Besides fastball, change is No. 1 with Smith

May 03, 1994|By Tom Keegan | Tom Keegan,Sun Staff Writer

Oakland, Calif. -- He had to awaken at 5:30 in the morning to catch the bus that passed three all-white schools en route to the distant all-black one.

Then, when the schools finally were integrated in Castor, La., in 1969, he crossed picket lines of students and parents. The most TC hateful word in American slang screamed from signs that started, "Go home . . ."

This was how Lee Arthur Smith learned that he and his kind were not welcome at the kindergarten-to-12th-grade school in Castor. He crossed the lines because the schools were better, the times were changing, and it was within walking distance, if 3 1/2 miles away.

He remembers a few schools forfeiting basketball games rather than competing against a team that had a black player.

He remembers it all. Then he forgets it. He's good at that, at shrugging off unpleasant memories. "My wife gives me a hard time for going back to those same schools to sign autographs and talk to the kids," Smith said. "I tell her those kids weren't even born then. They had nothing to do with it.

"I have pretty thick skin. I don't hold a grudge. This country's changed. Some things still haven't changed, but some things have. Some of my friends I still see back home were the same ones holding the picket signs. Hey, people change."

People change. And so do pitchers.

Compare the words of his most grateful Orioles teammate to those of his first high school catcher to appreciate how much this pitcher has changed.

Smith saved 12 games in 12 April appearances. Mike Mussina, the winning pitcher in five of those games, watches Smith from the clubhouse television while icing his arm.

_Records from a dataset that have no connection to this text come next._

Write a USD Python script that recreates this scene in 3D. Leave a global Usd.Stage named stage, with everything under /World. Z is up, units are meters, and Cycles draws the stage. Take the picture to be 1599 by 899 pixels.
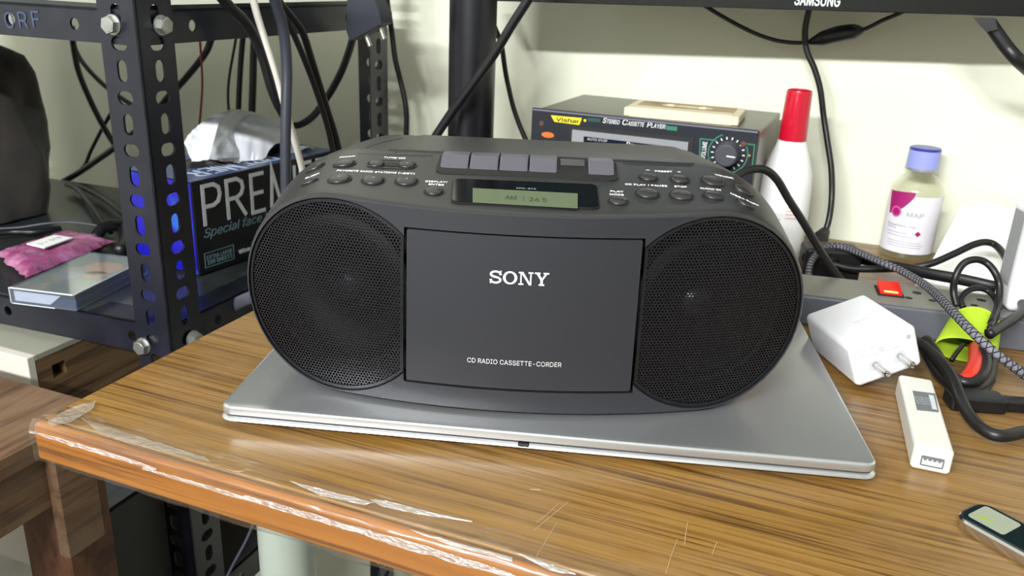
import math, random
import numpy as np, trimesh, usdkit, meshkit
from pxr import Usd, UsdGeom, UsdLux, UsdShade, Gf, Sdf
from shapely.geometry import Polygon, Point, box as sbox, LineString
from shapely import affinity
from shapely.ops import unary_union

random.seed(7)
rng = np.random.default_rng(7)
stage = Usd.Stage.CreateInMemory()
UsdGeom.SetStageUpAxis(stage, 'Z'); UsdGeom.SetStageMetersPerUnit(stage, 1.0)
UsdGeom.Xform.Define(stage, '/World'); stage.SetDefaultPrim(stage.GetPrimAtPath('/World'))

# ---------------------------------------------------------------- camera (all picks below are in desk coordinates: desk top z = 0; DZ lifts them to a floor at z = 0)
DZ = 0.75
F, PITCH, ROLL, CH = 1338.16, 0.350646, 0.0401111, 0.265688
cp_, sp_, cr_, sr_ = math.cos(PITCH), math.sin(PITCH), math.cos(ROLL), math.sin(ROLL)
FW = np.array([0, cp_, -sp_]); _r = np.array([1., 0, 0]); _u = np.array([0, sp_, cp_])
RT = cr_*_r + sr_*_u; UP = -sr_*_r + cr_*_u
EYE = np.array([0, 0, CH])
cam = UsdGeom.Camera.Define(stage, '/World/camera')
m = Gf.Matrix4d(*[float(x) for x in (*RT, 0, *UP, 0, *(-FW), 0, EYE[0], EYE[1], EYE[2]+DZ, 1)])
cam.AddTransformOp().Set(m)
cam.CreateHorizontalApertureAttr(36.0); cam.CreateVerticalApertureAttr(36.0*899/1599)
cam.CreateFocalLengthAttr(36.0*F/1599)
cam.CreateClippingRangeAttr((0.02, 100.0))
cam.CreateFStopAttr(15.0); cam.CreateFocusDistanceAttr(0.52)
EXPOSURE = -0.15
cam.CreateExposureAttr(EXPOSURE)
A = math.radians(-21.3)                       # the room (wall, desk, rack) is turned against the camera by this angle
U = np.array([math.cos(A), math.sin(A), 0]); V = np.array([-math.sin(A), math.cos(A), 0]); ZZ = np.array([0, 0, 1.])
def W(u, v, z): return u*U + v*V + np.array([0, 0, z])

# ---------------------------------------------------------------- light: one fluorescent tube high on the wall behind the camera, and the room's own bounce
TUBE_U, TUBE_V, TUBE_Z, TUBE_POWER = -0.42, -1.37, 1.13, 560.0
lamp = UsdLux.RectLight.Define(stage, '/World/tube_lamp_light')
lamp.CreateWidthAttr(1.2); lamp.CreateHeightAttr(0.05); lamp.CreateIntensityAttr(TUBE_POWER); lamp.CreateColorAttr(Gf.Vec3f(0.965, 0.985, 1.0))
d_ = np.array([0, 1, -0.35]); 
zc = -(V*0.93 - ZZ*0.37); zc /= np.linalg.norm(zc); xc = np.cross(ZZ, zc); xc /= np.linalg.norm(xc); yc = np.cross(zc, xc)
lp = W(TUBE_U, TUBE_V, TUBE_Z + DZ)
lamp.AddTransformOp().Set(Gf.Matrix4d(*[float(x) for x in (*xc, 0, *yc, 0, *zc, 0, *lp, 1)]))

# ---------------------------------------------------------------- picks
def ray(x, y): return FW + (x-799.5)/F*RT - (y-449.5)/F*UP
def oz(x, y, z): d = ray(x, y); return EYE + (z-CH)/d[2]*d
def ov(x, y, v): d = ray(x, y); return EYE + v/(d@V)*d
def ou(x, y, u): d = ray(x, y); return EYE + u/(d@U)*d
def oy(x, y, Y): d = ray(x, y); return EYE + Y/d[1]*d
def plane(x, y, P, n): d = ray(x, y); return EYE + ((P-EYE)@n)/(d@n)*d
def lin(c):
    c = np.asarray(c, float)/255.0
    return tuple(np.where(c < 0.04045, c/12.92, ((c+0.055)/1.055)**2.4))

# ---------------------------------------------------------------- materials
LOOKS = '/World/Looks'
def mat(name, rgb, rough=0.5, metal=0.0, spec=0.5, bump=None, coat=0.0, coat_rough=0.05, vary=None, emit=None, trans=0.0, sheen=0.0, sub=0.0, rough_vary=None):
    """rgb in sRGB 0-255. bump=(scale, strength, distance); vary=(scale, rgb2, low, high) mixes towards rgb2 by noise; rough_vary=(scale, lo, hi)"""
    p = {'roughness': rough, 'metallic': metal, 'specular_ior_level': spec, 'base_color': lin(rgb)}
    if coat: p.update(coat_weight=coat, coat_roughness=coat_rough)
    if emit: p.update(emission_color=lin(emit[0]), emission_strength=emit[1])
    if trans: p.update(transmission_weight=trans)
    if sheen: p.update(sheen_weight=sheen)
    if sub: p.update(subsurface_weight=sub, subsurface_scale=0.004)
    nodes = {'p': ('principled_bsdf', p)}; links = []
    if bump or vary or rough_vary: nodes['g'] = ('geometry', {})
    if bump:
        nodes['bn'] = ('noise_texture', {'scale': bump[0], 'detail': 3.0}); nodes['b'] = ('bump', {'strength': bump[1], 'distance': bump[2]})
        links += [('g.position', 'bn.vector'), ('bn.fac', 'b.height'), ('b.normal', 'p.normal')]
    if vary:
        nodes['vn'] = ('noise_texture', {'scale': vary[0], 'detail': 4.0}); nodes['vr'] = ('rgb_ramp', {'ramp': [(vary[2], lin(rgb)), (vary[3], lin(vary[1]))]})
        links += [('g.position', 'vn.vector'), ('vn.fac', 'vr.fac'), ('vr.color', 'p.base_color')]
    if rough_vary:
        nodes['rn'] = ('noise_texture', {'scale': rough_vary[0], 'detail': 4.0}); nodes['rm'] = ('map_range', {'from_min': 0.3, 'from_max': 0.7, 'to_min': rough_vary[1], 'to_max': rough_vary[2]})
        links += [('g.position', 'rn.vector'), ('rn.fac', 'rm.value'), ('rm.result', 'p.roughness')]
    return usdkit.material(stage, f'{LOOKS}/{name}', nodes, links, surface='p.BSDF')

def clear_mat(name, tint=(1, 1, 1), rough=0.05, milk=0.0, milk_rgb=(255, 255, 255), bump=None, gloss=(0.05, 0.7)):
    """thin clear plastic or glass: transparent, with a gloss that grows towards grazing angles and a share of milky diffuse"""
    nodes = {'t': ('transparent_bsdf', {'color': tint}), 'gl': ('glossy_bsdf', {'color': (1, 1, 1), 'roughness': rough}), 'lw': ('layer_weight', {'blend': 0.5}),
             'pw': ('math', {'math_type': 'power', 'value2': 4.0}), 'fm': ('math', {'math_type': 'multiply_add', 'value2': gloss[1], 'value3': gloss[0], 'use_clamp': True}),
             'd': ('diffuse_bsdf', {'color': lin(milk_rgb)}), 'tl': ('translucent_bsdf', {'color': lin(milk_rgb)}), 'dt': ('mix_closure', {'fac': 0.4}), 'k': ('mix_closure', {'fac': milk}), 'm': ('mix_closure', {})}
    links = [('d.BSDF', 'dt.closure1'), ('tl.BSDF', 'dt.closure2'), ('t.BSDF', 'k.closure1'), ('dt.closure', 'k.closure2'), ('k.closure', 'm.closure1'), ('gl.BSDF', 'm.closure2'),
             ('lw.facing', 'pw.value1'), ('pw.value', 'fm.value1'), ('fm.value', 'm.fac')]
    if bump:
        nodes['g'] = ('geometry', {}); nodes['mp'] = ('mapping', {'mapping_type': 'texture', 'rotation': (0, 0, A), 'scale': tuple(1/q for q in bump[3]) if len(bump) > 3 else (1, 1, 1)}); nodes['bn'] = ('noise_texture', {'scale': bump[0], 'detail': 3.0}); nodes['b'] = ('bump', {'strength': bump[1], 'distance': bump[2]})
        links += [('g.position', 'mp.vector'), ('mp.vector', 'bn.vector'), ('bn.fac', 'b.height'), ('b.normal', 'gl.normal')]
    return usdkit.material(stage, f'{LOOKS}/{name}', nodes, links, surface='m.closure')

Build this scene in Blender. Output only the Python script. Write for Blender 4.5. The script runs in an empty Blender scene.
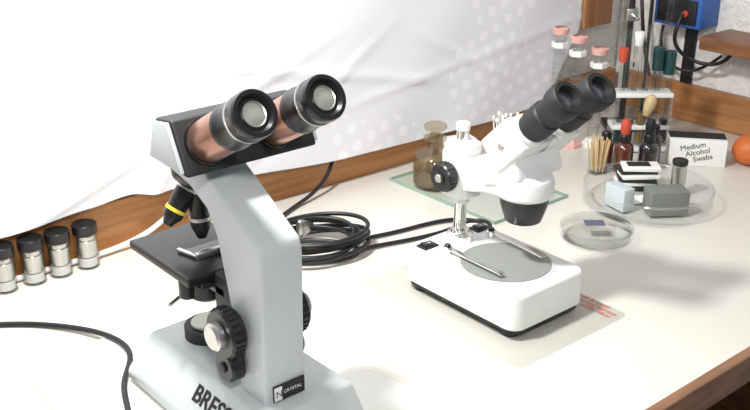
import bpy, bmesh, math, random
from mathutils import Vector, Matrix, Quaternion
random.seed(4)
D = bpy.data
S = bpy.context.scene
COL = S.collection
S.view_settings.view_transform = 'Standard'

# ------------------------------------------------------------------ materials
def mat(name, col, rough=0.5, metal=0.0, noise=0.0, nscale=20.0, bump=0.0, bscale=80.0, spec=0.5, coat=0.0, emit=None):
    m = D.materials.new(name); m.use_nodes = True
    nt = m.node_tree; b = nt.nodes['Principled BSDF']
    b.inputs['Base Color'].default_value = (*col, 1)
    b.inputs['Roughness'].default_value = rough
    b.inputs['Metallic'].default_value = metal
    b.inputs['Specular IOR Level'].default_value = spec
    b.inputs['Coat Weight'].default_value = coat
    if emit: 
        b.inputs['Emission Color'].default_value = (*emit[0], 1); b.inputs['Emission Strength'].default_value = emit[1]
    tc = nt.nodes.new('ShaderNodeTexCoord')
    if noise > 0:
        n = nt.nodes.new('ShaderNodeTexNoise'); n.inputs['Scale'].default_value = nscale; n.inputs['Detail'].default_value = 5
        nt.links.new(tc.outputs['Object'], n.inputs['Vector'])
        r = nt.nodes.new('ShaderNodeValToRGB')
        r.color_ramp.elements[0].position = .3; r.color_ramp.elements[1].position = .7
        r.color_ramp.elements[0].color = (*[c * (1 - noise) for c in col], 1)
        r.color_ramp.elements[1].color = (*[min(1, c * (1 + noise)) for c in col], 1)
        nt.links.new(n.outputs['Fac'], r.inputs['Fac']); nt.links.new(r.outputs['Color'], b.inputs['Base Color'])
    if bump > 0:
        n2 = nt.nodes.new('ShaderNodeTexNoise'); n2.inputs['Scale'].default_value = bscale; n2.inputs['Detail'].default_value = 4
        nt.links.new(tc.outputs['Object'], n2.inputs['Vector'])
        bp = nt.nodes.new('ShaderNodeBump'); bp.inputs['Strength'].default_value = bump; bp.inputs['Distance'].default_value = .004
        nt.links.new(n2.outputs['Fac'], bp.inputs['Height']); nt.links.new(bp.outputs['Normal'], b.inputs['Normal'])
    return m

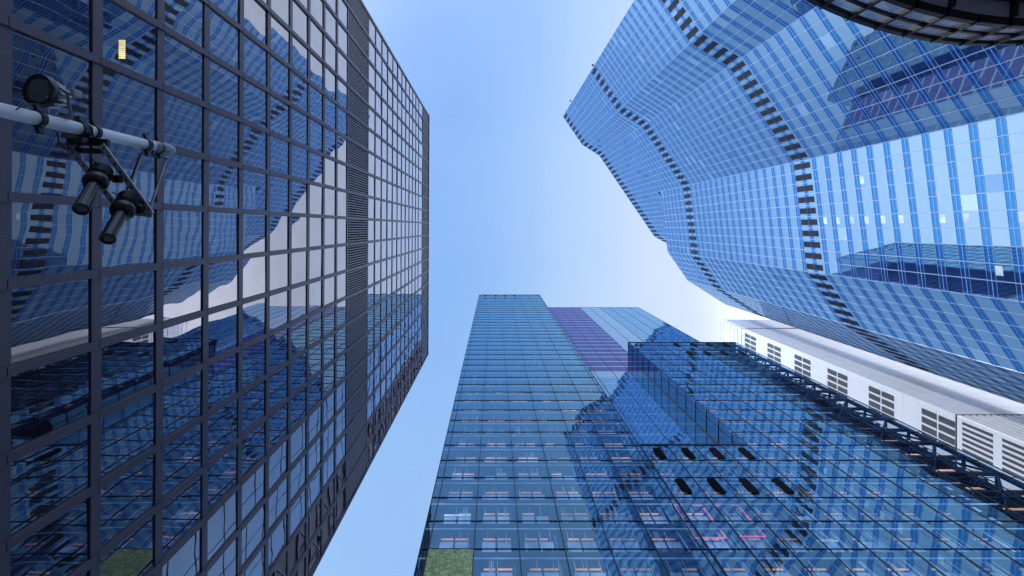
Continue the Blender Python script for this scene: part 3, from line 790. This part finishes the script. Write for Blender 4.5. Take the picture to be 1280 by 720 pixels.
bg2 = N(n, 'ShaderNodeBackground'); L(n, cr.outputs[0], bg2.inputs[0])
mr = N(n, 'ShaderNodeMapRange'); mr.interpolation_type = 'SMOOTHSTEP'; L(n, sx.outputs['Z'], mr.inputs['Value'])
mr.inputs['From Min'].default_value = .0; mr.inputs['From Max'].default_value = .62; mr.inputs['To Min'].default_value = 2.4; mr.inputs['To Max'].default_value = .95  # extra brightness added toward the horizon to light upright walls
mw = N(n, 'ShaderNodeMapRange'); mw.interpolation_type = 'SMOOTHSTEP'; L(n, sx.outputs['X'], mw.inputs['Value'])
mw.inputs['From Min'].default_value = -.75; mw.inputs['From Max'].default_value = -.3; mw.inputs['To Min'].default_value = 2.9; mw.inputs['To Max'].default_value = 1  # western sky out of view boosted for reflections in the folded tower
me_ = N(n, 'ShaderNodeMapRange'); me_.interpolation_type = 'SMOOTHSTEP'; L(n, sx.outputs['X'], me_.inputs['Value'])
me_.inputs['From Min'].default_value = .34; me_.inputs['From Max'].default_value = .6; me_.inputs['To Min'].default_value = 1; me_.inputs['To Max'].default_value = 2.6  # eastern sky boosted likewise for reflections in the dark tower
L(n, math_(n, 'MULTIPLY', math_(n, 'MULTIPLY', mr.outputs[0], mw.outputs[0]), me_.outputs[0]), bg2.inputs['Strength'])
ads = N(n, 'ShaderNodeAddShader'); L(n, bg.outputs[0], ads.inputs[0]); L(n, bg2.outputs[0], ads.inputs[1])
wo = N(n, 'ShaderNodeOutputWorld'); L(n, ads.outputs[0], wo.inputs[0])

cam = bpy.data.cameras.new('camera'); co = bpy.data.objects.new('camera', cam); col.objects.link(co)
co.location = (0, 0, CAM); co.rotation_euler = (math.pi, 0, 0)
cam.sensor_width = 36; cam.sensor_fit = 'HORIZONTAL'; cam.lens = 36*F/1280
cam.shift_x = (640-618.5)/1280; cam.shift_y = -(360-284)/1280
cam.clip_end = 5000; cam.clip_start = .05
scn.camera = co
scn.view_settings.view_transform = 'Standard'; scn.view_settings.look = 'None'; scn.view_settings.exposure = 0
scn.render.engine = 'CYCLES'
scn.cycles.max_bounces = 8; scn.cycles.glossy_bounces = 5; scn.cycles.transparent_max_bounces = 12
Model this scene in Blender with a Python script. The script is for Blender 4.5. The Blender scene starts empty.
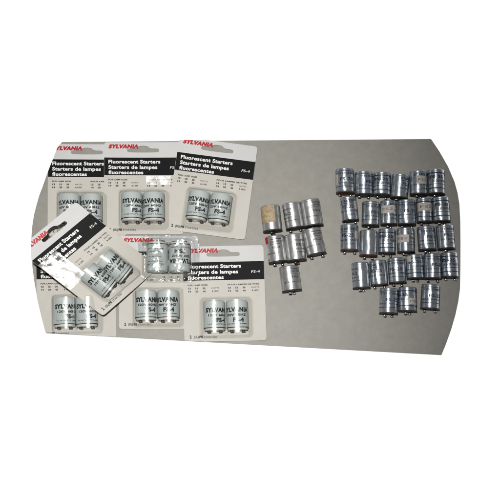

"To sit in here and watch him pitch on TV, you see how great his control is," Mussina said. "He works on one inch on either side of the plate. As a starter, you would love to be able to do that, and he does it on just about every single pitch. And when he misses, he misses by about two inches."

Danny Myers, who owns an insect control business outside of Dallas, remembers a different pitcher.

"Lee Arthur, that's what we called him growing up, Lee Smith is his stage name," Myers said. "I taught him how to pitch in high school. Between us we had a bunch of no-hitters. I can remember the first time he ever pitched. It was inside the gymnasium in the winter time. He was playing pickup basketball and the coach came up to him and said, 'I want you to pitch, you got them long arms and I want you to pitch.' "

Ronnie Daniels, the basketball and baseball coach at Castor, forever nagged Smith the basketball star to stop shooting hoops long enough to try baseball. Lee Arthur wanted no part of it. He finally agreed to at least throw in the gym, and Myers, a catcher when he wasn't pitching, strapped on the gear.

"I remember Lee Arthur throwing that ball on the hardwood floor and I was there trying to catch it," Myers said. "It was almost like playing dodgeball with a baseball coming at you 90 mph. I finally gave up."

Long before that, Daniels tried to persuade Smith to play baseball.

"Ever since one day in phys-ed class, when someone hit the ball way down the line, I picked it up and threw it to home plate, the coach kept asking me if I ever thought about playing baseball," Smith said. "I said no way am I ever playing baseball. I'm a basketball player."

Not his first love

It was only on a bet with his older brother, Willie, that Smith finally agreed to play baseball.

"He bet me $10 I wouldn't catch, so I said OK and I was the catcher until about halfway through the season when the pitcher got shot in a hunting accident and they asked me to pitch," Smith said. "I pitched a no-hitter my first time. Then I pitched from a windup the whole time, didn't matter how many men were on base, because I didn't know what the stretch was."

Still, he was no fan of baseball. Sure, when he was younger he enjoyed making the 18-mile trip with his father to watch the local high school hitting and pitching sensation, J. R. Richard, but for the most part, basketball was his thing.

Smith considered transferring to another high school when Daniels told him he wouldn't allow him to play basketball unless he continued to play baseball as well. He decided to stay and reluctantly played baseball.

He played basketball well enough to make recruiting visits to Kentucky and Arkansas. Smith said legendary Grambling football coach Eddie Robinson saw enough potential in him to try persuade him to come to Grambling to play quarterback, even though Castor didn't have a team.

Named the Outstanding Class B Baseball Player of Louisiana in 1975, his senior year, Smith was selected by the Chicago Cubs in the second round of the June draft.